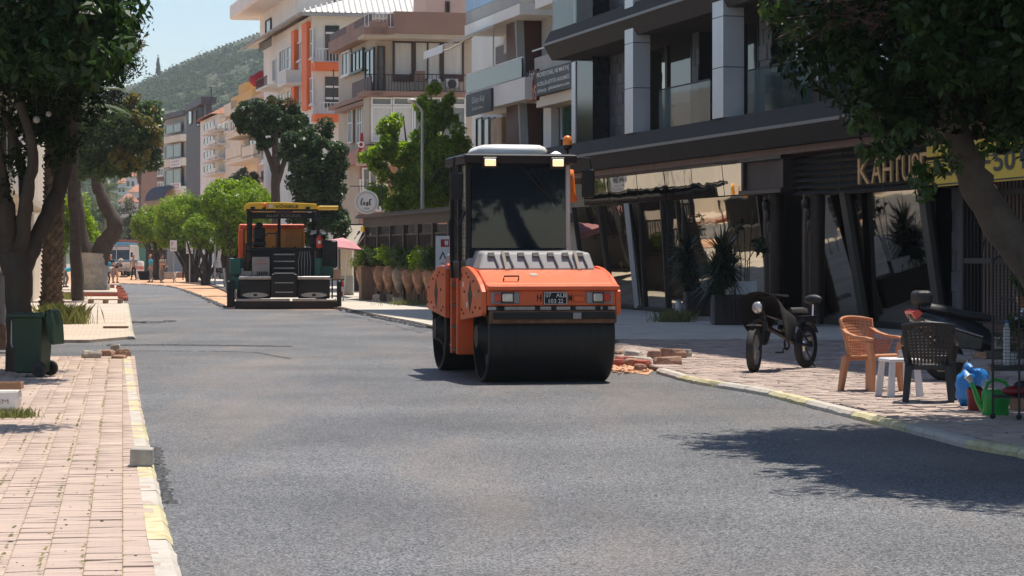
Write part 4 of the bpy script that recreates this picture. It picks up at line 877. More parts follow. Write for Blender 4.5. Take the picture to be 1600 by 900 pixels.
for k, (y0, y1) in enumerate(((249, 261), (286, 297))):
    s_ = b1.box(fb, 'sign_board', 'frame_white', 281, y0, 266, y1, .85, .95, ref=.95); u0, u1, z0, z1 = fb.rect(280, y0 + 1, 267, y1 - 1, 1.0)
    q = fb.W(u1, 1.0, z0 + .1); [text(w_, 'red_cloth', b1.root, q - b1.root.location + Vector((0, 0, (z1 - z0) * d_)), -fb.u, (0, 0, 1), w=abs(u1 - u0), h=(z1 - z0) * .36) for w_, d_ in (('OFİS', .48), ('KİRALIK', 0))]; [setattr(o_, 'parent', s_) for o_ in b1.root.children if o_.name.startswith('lettering')]
mb = MB(); fb.box(mb, -.5, 16, b1.h, b1.h + .5, -8, .6); b1.part('cornice', 'wall_slate', mb)
mb = MB(); c_ = fb.W(6, .6, 0); zz = fb.Z(262, 312, 1.5); mb.loft([[fb.W(u, .3 + 1.6 * math.cos(t), zz + 1.6 * math.sin(t)) for t in [k * math.pi / 16 for k in range(9)]] for u in (2, 11)], caps=False, closed=False); b1.part('awning', 'navy', mb)
b0 = Bld('building', 'narrow brown and red shop house at the far end of the right hand row', 258, 275, 8, 10, 225, 'wall_brown', sdir=(-.45, 1)); fb = b0.b
for y0 in (240, 262, 284): b0.win(fb, 255, y0, 246, y0 + 13, 'frame_white', 'window_glass', 2, 1, .12, off=.1); b0.box(fb, 'balcony_slab', 'maroon', 257, y0 + 15, 245, y0 + 18, 0, 1, ref=1)
# --- left side: a cream block with white balconies seen through the trees
bl = Bld('apartment_building', 'cream block with white balcony slabs glimpsed between the left hand trunks', 46, 84, 12, 40, 60, 'wall_cream', sdir=(-.161, 1)); fa, fb = bl.a, bl.b
for k in range(6):
    y = 392 - k * 66
    bl.box(fa, 'balcony_slab', 'wall_white', 47, y - 34, 22, y - 26, 0, 1.3, ref=1.3); bl.box(fa, 'balcony_parapet', 'wall_white', 47, y - 50, 22, y - 34, 1.1, 1.3, ref=1.3)
    bl.win(fa, 44, y - 25, 30, y + 10, 'frame_white', 'window_glass', 2, 1, .1, off=0, sill=False); bl.win(fa, 26, y - 25, 4, y + 10, 'frame_white', 'window_glass', 2, 1, .1, off=0, sill=False)
bl2 = Bld('apartment_building', 'white street block left of the frame with rows of dark windows', -150, 34, 12, 36, -300, 'wall_white', sdir=(-.161, 1)); fb = bl2.b
for k in range(4):
    for j in range(9):
        u = 1.5 + j * 3.7; mb = MB(); z = .9 + k * 3.1; fb.box(mb, u, u + 1.6, z, z + 1.7, -.05, .06); bl2.part('window', 'window_glass', mb)
    mb = MB(); fb.box(mb, .5, 35, 2.9 + k * 3.1, 3.05 + k * 3.1, -.1, 1.0); bl2.part('balcony_slab', 'wall_cream', mb)

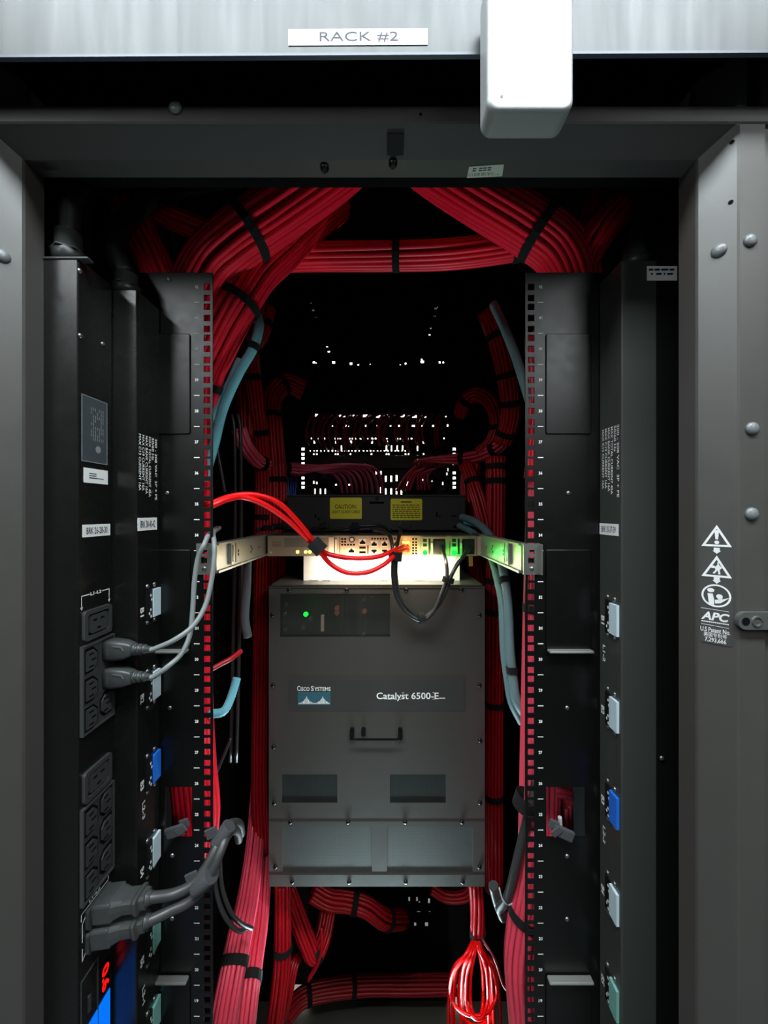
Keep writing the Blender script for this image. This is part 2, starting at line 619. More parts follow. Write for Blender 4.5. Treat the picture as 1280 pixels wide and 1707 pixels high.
# dark sheet standing in for the shaded gap above the head, roof, sides, base, all black
build('dark_gap_sheet', MB().box((-0.47, 0.46, ZC + 0.405), (0.43, 0.48, ZC + 0.80)), DARK, RK)
build('roof', MB().box((-0.47, 0.445, ZC + 0.69), (0.43, 1.27, ZC + 0.70)), DARK, RK)
build('side_panel', MB().box((-0.425, YR, 0.02), (-0.415, 1.27, ZC + 0.69)), DARK, RK)
build('side_panel', MB().box((0.385, YR, 0.02), (0.395, 1.27, ZC + 0.69)), DARK, RK)
build('base', MB().box((-0.415, YR, 0.0), (0.385, 1.25, 0.05)), BASEM, RK)

AP = Plane((0.341, YE, ZC), (0.0235, -0.024, 0), (0, 0, 1))     # angled face of the right post
APL = Plane((-0.414, YF, ZC), (0.021, 0.024, 0), (0, 0, 1))     # angled face of the left post
FP = wallplane(YF)
for px, py in ((1250, 402), (1253, 715), (1252, 857), (3, 420)):
    if px > 100:
        shared('rivet', M_RIV, RK, FP.at(*FP.uv(px, py), 0.0))
u, v = AP.uv(1198, 418)
shared('rivet', M_RIV, RK, AP.at(u, v, 0), (0, 0, -math.atan2(0.024, 0.0235) + 0.0))
u, v = APL.uv(4, 427)
shared('rivet', M_RIV, RK, APL.at(u, v, 0), (0, 0, 0.85))
shared('rivet', M_RIV, RK, FP.at(*FP.uv(293, 181), 0.0))
for px, py in ((1220, 237), (1218, 337)):
    build('frame_hole', MB().flat(AP, circ(*AP.uv(px, py), 0.0022, 10), 0.0003), DARK, RK)
build('frame_hole', MB().flat(FP, circ(*FP.uv(701, 191), 0.0017, 10), 0.0004), DARK, RK)
SO = Plane((0, YF + 0.001, ZT), (1, 0, 0), (0, YE - YF - 0.001, ZE - ZT))   # soffit
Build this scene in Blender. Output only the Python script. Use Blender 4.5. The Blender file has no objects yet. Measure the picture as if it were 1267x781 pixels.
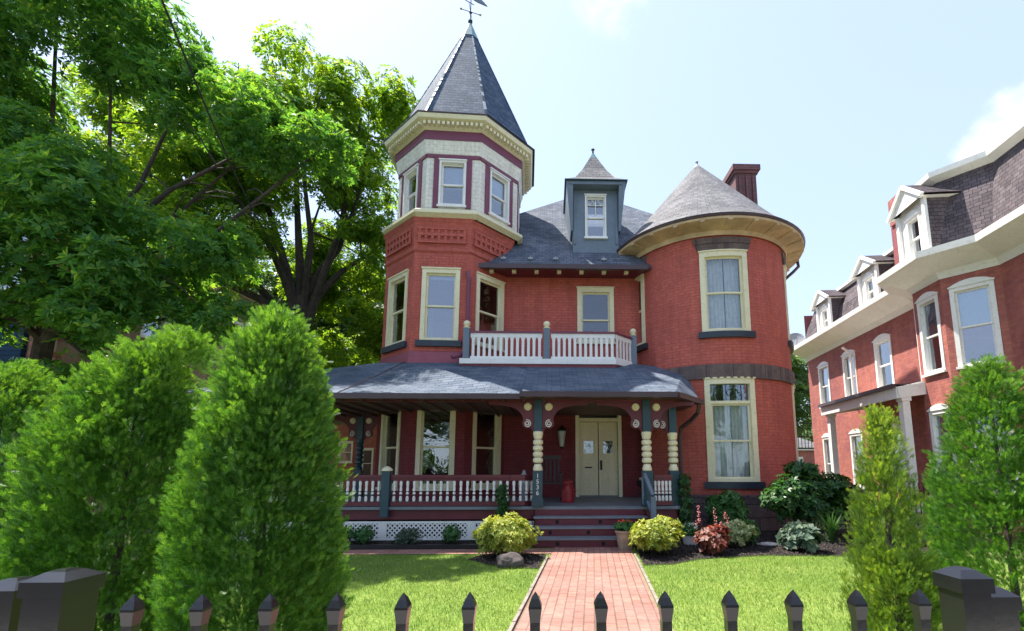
import bpy, math, random
import numpy as np
from mathutils import Vector, Matrix
R = math.radians
random.seed(7)
SC = bpy.context.scene
COL = SC.collection

# ---------------------------------------------------------------- camera
cam = bpy.data.cameras.new('camera'); camo = bpy.data.objects.new('camera', cam); COL.objects.link(camo)
SC.camera = camo
cam.sensor_width = 36; cam.sensor_fit = 'HORIZONTAL'
cam.lens = 15.91; cam.shift_x = -0.0501; cam.shift_y = 0.0864
cam.clip_start = 0.05; cam.clip_end = 2000
camo.location = (0, 0, 1.5)
camo.rotation_euler = (R(90) + math.atan(78 / 560.), 0, R(-1.5))

# ---------------------------------------------------------------- light
SUN_EL, SX, SY = 64., -.86, .51            # direction towards the sun: left and a little behind the house
az = math.atan2(SX, SY)
sd = Vector((math.sin(az) * math.cos(R(SUN_EL)), math.cos(az) * math.cos(R(SUN_EL)), math.sin(R(SUN_EL))))
sun = bpy.data.lights.new('sun', 'SUN'); suno = bpy.data.objects.new('sun', sun); COL.objects.link(suno)
sun.energy = 3.2; sun.angle = R(.6); sun.color = (1., .94, .84)
suno.location = (0, 0, 30); suno.rotation_euler = sd.to_track_quat('Z', 'Y').to_euler()

w = bpy.data.worlds.new('World'); SC.world = w; w.use_nodes = True
nt = w.node_tree; N = nt.nodes; L = nt.links; N.clear()
wo = N.new('ShaderNodeOutputWorld'); bg = N.new('ShaderNodeBackground')
sky = N.new('ShaderNodeTexSky'); sky.sky_type = 'NISHITA'; sky.sun_disc = False
sky.sun_elevation = R(SUN_EL); sky.sun_rotation = az
sky.air_density = 1.0; sky.dust_density = 1.2; sky.ozone_density = 2.6; sky.altitude = 50
tc = N.new('ShaderNodeTexCoord')
CD1, CD2 = (.665, .59, .46), (.10, .64, .765)
def cloud(direction, c0, c1, scale, lo, hi):
    dot = N.new('ShaderNodeVectorMath'); dot.operation = 'DOT_PRODUCT'
    nrm = N.new('ShaderNodeVectorMath'); nrm.operation = 'NORMALIZE'
    L.new(tc.outputs['Generated'], nrm.inputs[0]); L.new(nrm.outputs[0], dot.inputs[0]); dot.inputs[1].default_value = Vector(direction).normalized()
    mr = N.new('ShaderNodeMapRange'); mr.inputs[1].default_value = math.cos(R(c0)); mr.inputs[2].default_value = math.cos(R(c1))
    L.new(dot.outputs['Value'], mr.inputs[0])
    no = N.new('ShaderNodeTexNoise'); no.inputs['Scale'].default_value = scale; no.inputs['Detail'].default_value = 9; no.inputs['Roughness'].default_value = .58
    L.new(nrm.outputs[0], no.inputs['Vector'])
    add = N.new('ShaderNodeMath'); add.operation = 'MULTIPLY_ADD'; add.inputs[1].default_value = .75
    L.new(mr.outputs[0], add.inputs[0]); L.new(no.outputs['Fac'], add.inputs[2])
    m2 = N.new('ShaderNodeMapRange'); m2.interpolation_type = 'SMOOTHSTEP'; m2.inputs[1].default_value = lo; m2.inputs[2].default_value = hi
    L.new(add.outputs[0], m2.inputs[0]); return m2.outputs[0]
cl = [cloud(CD1, 7, 0, 9, .95, 1.35), cloud(CD2, 8, 0, 12, 1.05, 1.7)]
mx = None
for c in cl:
    if mx is None: mx = c
    else:
        m = N.new('ShaderNodeMath'); m.operation = 'MAXIMUM'; L.new(mx, m.inputs[0]); L.new(c, m.inputs[1]); mx = m.outputs[0]
mix = N.new('ShaderNodeMix'); mix.data_type = 'RGBA'
hz = N.new('ShaderNodeMix'); hz.data_type = 'RGBA'; hz.inputs[0].default_value = .74; L.new(sky.outputs[0], hz.inputs[6]); hz.inputs[7].default_value = (1.25, 1.46, 1.95, 1)
L.new(mx, mix.inputs[0]); L.new(hz.outputs[2], mix.inputs[6]); mix.inputs[7].default_value = (2.6, 2.65, 2.75, 1)
L.new(mix.outputs[2], bg.inputs['Color']); bg.inputs['Strength'].default_value = .15
L.new(bg.outputs[0], wo.inputs[0])
SC.view_settings.view_transform = 'Standard'; SC.view_settings.look = 'None'; SC.view_settings.gamma = 1
SC.view_settings.exposure = 1.92
SC.cycles.max_bounces = 8; SC.cycles.transparent_max_bounces = 12; SC.cycles.use_denoising = True
SC.cycles.sample_clamp_indirect = 6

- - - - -

TASK TO CARRY OUT:
How many of the lines above hold "follow"? Answer with only the number.

RESULT FOR THIS EXERCISE:
2